Os próprios partidos da oposição recorrem à força das autarquias para conseguirem fazer a oposição que as suas propostas alternativas e os seus líderes nacionais não conseguem fazer, o PSD cada vez mais reduzido a partido de dimensão autárquica tem sobrevivido graças a esta estratégia, chegando ao ponto de imitar o PCP e promover a realização de manifestações espontâneas onde prontamente aparecem os seus autarcas a representar o povo.

Entre a aposta no desenvolvimento económico e a gestão dos recursos para conquistar votos, entre apostar na criação de actividades económicos ou apoiar “velhinos” a maioria dos nossos autarcas não hesitam em optar pelo que lhes dá votos, uns levam velhinhos a passear de avião, outros levam a passear a Fátima ou a lanchar no Parque das Nações, outros descobriram as consultas de oftalmologia e Cuba e não falta muito para que descubram as cirurgias às hérnias discais na Tailândia ou na Índia.

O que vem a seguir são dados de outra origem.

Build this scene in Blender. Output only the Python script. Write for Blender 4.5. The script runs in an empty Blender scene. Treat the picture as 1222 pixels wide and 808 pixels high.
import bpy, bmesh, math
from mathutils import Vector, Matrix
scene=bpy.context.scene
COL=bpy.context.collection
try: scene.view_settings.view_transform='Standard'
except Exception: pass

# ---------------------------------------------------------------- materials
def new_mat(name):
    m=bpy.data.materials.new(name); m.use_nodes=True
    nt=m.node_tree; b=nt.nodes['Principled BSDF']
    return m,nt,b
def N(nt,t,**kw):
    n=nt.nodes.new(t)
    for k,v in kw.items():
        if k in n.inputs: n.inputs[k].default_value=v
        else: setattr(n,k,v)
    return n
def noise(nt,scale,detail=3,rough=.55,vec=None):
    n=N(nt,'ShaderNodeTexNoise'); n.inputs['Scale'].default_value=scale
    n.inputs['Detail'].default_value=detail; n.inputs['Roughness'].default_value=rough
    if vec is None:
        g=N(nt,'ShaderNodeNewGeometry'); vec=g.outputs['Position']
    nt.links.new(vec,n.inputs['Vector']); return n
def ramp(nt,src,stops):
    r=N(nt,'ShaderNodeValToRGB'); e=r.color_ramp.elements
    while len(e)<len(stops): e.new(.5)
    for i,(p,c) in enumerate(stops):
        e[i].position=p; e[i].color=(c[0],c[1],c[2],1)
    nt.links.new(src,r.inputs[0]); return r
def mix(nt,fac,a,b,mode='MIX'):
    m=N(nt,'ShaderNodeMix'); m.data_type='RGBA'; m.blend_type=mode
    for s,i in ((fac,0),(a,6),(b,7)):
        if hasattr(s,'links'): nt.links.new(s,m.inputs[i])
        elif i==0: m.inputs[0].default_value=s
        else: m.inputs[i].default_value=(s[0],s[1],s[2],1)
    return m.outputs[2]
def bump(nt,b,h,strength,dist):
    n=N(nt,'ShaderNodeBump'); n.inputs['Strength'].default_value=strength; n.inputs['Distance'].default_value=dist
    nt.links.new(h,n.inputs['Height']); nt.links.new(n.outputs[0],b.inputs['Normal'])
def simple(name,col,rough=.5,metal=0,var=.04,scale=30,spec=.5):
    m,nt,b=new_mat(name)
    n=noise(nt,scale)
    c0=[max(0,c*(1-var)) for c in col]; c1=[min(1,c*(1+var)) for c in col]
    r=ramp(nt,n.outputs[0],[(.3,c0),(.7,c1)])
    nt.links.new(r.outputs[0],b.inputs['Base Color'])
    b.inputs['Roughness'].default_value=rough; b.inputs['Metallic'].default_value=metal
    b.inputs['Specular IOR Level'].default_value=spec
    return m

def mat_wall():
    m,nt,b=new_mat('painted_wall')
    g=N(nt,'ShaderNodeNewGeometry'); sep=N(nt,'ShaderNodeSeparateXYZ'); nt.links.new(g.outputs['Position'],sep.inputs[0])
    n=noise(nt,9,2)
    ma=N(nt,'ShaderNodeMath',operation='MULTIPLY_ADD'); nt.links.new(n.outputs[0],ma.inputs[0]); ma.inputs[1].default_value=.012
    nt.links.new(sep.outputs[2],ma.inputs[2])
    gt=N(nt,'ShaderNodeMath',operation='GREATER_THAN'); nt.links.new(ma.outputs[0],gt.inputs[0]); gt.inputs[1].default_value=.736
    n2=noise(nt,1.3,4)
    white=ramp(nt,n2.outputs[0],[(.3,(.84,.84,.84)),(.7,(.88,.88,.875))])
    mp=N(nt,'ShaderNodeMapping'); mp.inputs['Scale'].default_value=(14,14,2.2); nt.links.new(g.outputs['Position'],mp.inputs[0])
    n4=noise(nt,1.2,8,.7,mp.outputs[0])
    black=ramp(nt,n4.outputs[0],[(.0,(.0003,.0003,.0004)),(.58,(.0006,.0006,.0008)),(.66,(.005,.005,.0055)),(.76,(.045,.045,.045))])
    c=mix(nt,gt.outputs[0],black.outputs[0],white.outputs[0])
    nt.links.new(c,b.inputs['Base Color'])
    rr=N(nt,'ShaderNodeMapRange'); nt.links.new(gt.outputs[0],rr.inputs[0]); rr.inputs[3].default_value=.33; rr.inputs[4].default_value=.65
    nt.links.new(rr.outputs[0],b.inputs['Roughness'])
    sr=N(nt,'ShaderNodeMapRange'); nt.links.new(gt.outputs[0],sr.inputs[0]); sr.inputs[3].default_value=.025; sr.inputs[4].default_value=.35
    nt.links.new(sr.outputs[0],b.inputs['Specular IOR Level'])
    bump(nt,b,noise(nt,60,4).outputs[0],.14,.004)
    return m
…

O desenvolvimento tecnológico, a modernização da rede viária e a modernização nas telecomunicações tornaram obsoleto a actual organização do território, que pode dar a ilusão de estar perto das populações mas cria fronteiras artificiais que impedem o desenvolvimento económico e a optimização dos recursos.

Mais tarde ou mais cedo e antes de qualquer processo de regionalização e de descentralização terão que ser questionadas as actuais fronteiras, competências e modelos de gestão municipais, ainda que seja certo que isso dê lugar a muitos Litérios ou Marias da Fonte. Nem o PSD ou o PS conseguirão resistir à força dos seus principados, nem o PCP aceitará que se mexa nos seus territórios libertados, tratados como sovietes cujos dirigentes são escolhidos na Soeiro Pereira Gomes.